Beispiel für eine Ortslage die nun einen anderen Namen trägt

Bei km 752 (linkes Ufer) ist die Ortslage „Steinerne Bänke“. Die gibt es zwar noch immer, aber mit der Fertigstellung der dortigen Autobahnbrücke A44 am Düsseldorfer Flughafen, wurde sie praktisch in die Ortslage Flughafenbrücke umgetauft. Die „Steinerne Bänke“ sterben so zusagen aus. Anders gesagt, sie gehen in den Ruhestand 🙂

Alte Notizen von mir, die Ortslagen zeigen. Ich hatte immer Glück und Schiffsführer, die bereit waren ihr Wissen weiterzugeben.

Erwin B. z.B. hatte noch im elterlichen Betrieb Schleppschifffahrt gelernt und kannte jeden Stein und dazu auch noch spannende Geschichten. Insbesondere in der Gebirgstrecke mit den Burgen, Untiefen, Felsen und Gründe wirklich spannend.

Die „7 Jungfrauen“, „Großer und Kleiner Leisten“, „Wispergrund“ … Namen die die Fantasie beflügeln?

Aber leider ändert sich hier etwas, was nicht nur schade, sondern auch bedenklich ist

Alle Schiffe müssen heutzutage mit AIS ausgerüstet sein und fahren mit Hilfe des Kartenplotters. Bei Bedarf (z.B. einer Kursabsprache über Funk) wird nur noch der Kilometer abgelesen und genannt. Die Ortslagen ‚verschwinden‘ zunehmend.

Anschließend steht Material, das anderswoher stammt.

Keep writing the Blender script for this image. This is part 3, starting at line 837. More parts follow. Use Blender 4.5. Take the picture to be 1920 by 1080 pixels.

Dieser Trend ist aus meiner Sicht bedenklich, denn Ortslagen sind eindeutiger als Kilometerangaben.

Wenn ich sage ich bin oberhalb der Wassertürme zu Tal, dann ist das fix und klar. Sagt einer bei Kilometer 787, könnte ich es falsch verstehen oder muss erst selber auf den Kartenplotter schauen. Insbesondere bei Nebel bedenklich!

Was fällt noch auf? Wenn wir früher ‚Luft‘ im Tagesablauf an Bord hatten, haben wir oben im Steuerhaus gesessen (sitzen müssen) und Kaffeepause gemacht.

Wir haben raus geschaut und uns so die Ortslagen gemerkt. Manche, noch aktiven Schiffsführerkollegen erzählen mir, dass dies nicht mehr selbstverständlich ist.

Schade, denn so sterben Ortslagen wohl aus.